The same colour spread to the engine bay, too, where the once-cluttered and impossible-to-work-in hole is now far, far cleaner thanks to the help of Sheldon Currington for the fab work and a few local auto sparkies who took care of the wiring. Although now kitted out with a modified Sidewinder extended turbo manifold that sits the Garrett GT3076R snail where the intake would normally be, along with a Blitz intake plenum, Kelford 272/260-degree camshafts, and a set of Injector Dynamics 1000cc injectors, power was never all that important to Khrunal. He explains: “Everyone asks what power I’m making now, but I can honestly say [that] power doesn’t mean anything to me in context of the build. I would be happy with the 234kW that it was running originally — it’s just a bonus. The main thing for me was to make the engine bay look good, which is why we’ve done most of what has been done in there.” 

That aim to make it look good is very evident, with everything rewired and de-loomed to declutter the space, along with all the pipework being redone with a lot of straight lines and acute angles to create eye-pleasing symmetry. Even the little details, such as relocated reservoirs and braided lines, make a difference, not to mention that he took it a step further by powder coating all the pipes in metallic bronze — although he admits that it came out a bit darker than expected and he may revise it at a later date. 

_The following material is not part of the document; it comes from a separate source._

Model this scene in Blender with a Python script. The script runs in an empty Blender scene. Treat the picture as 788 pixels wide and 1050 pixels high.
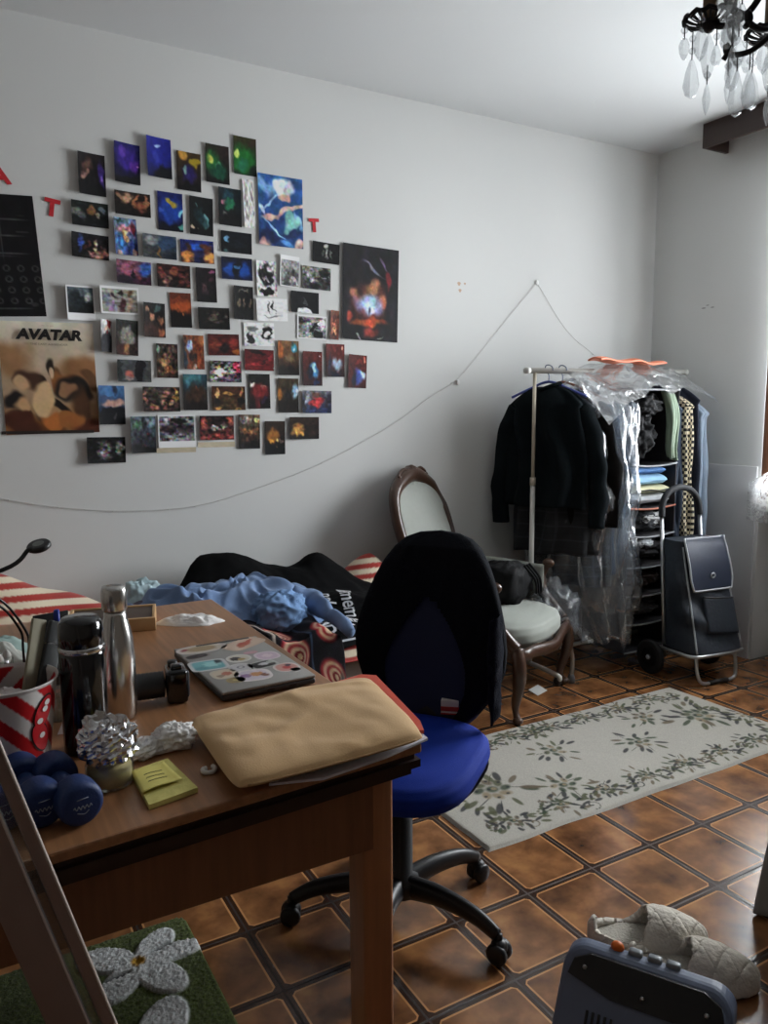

Forever in the pursuit of perfection. Having now travelled the country as part of the 4&Rotary NZ Show Car Championship, Khrunal hopes to take out the Tough Street class this season and potentially inspire the next generation. “People know the car now, here and overseas, and I feel honoured to own it,” he says. “But it’s always been in a constant state of build, so I’ve never had a good chance to enjoy it, so I look forward to being able to clock up some kilometres now that it’s ‘done’.” But we’ll be keeping a close eye on anything new during its next outing, no matter how many times Khrunal assures us that, “I’m not doing any more.” We’d bet our bottom dollar that he won’t be able to leave it alone for long.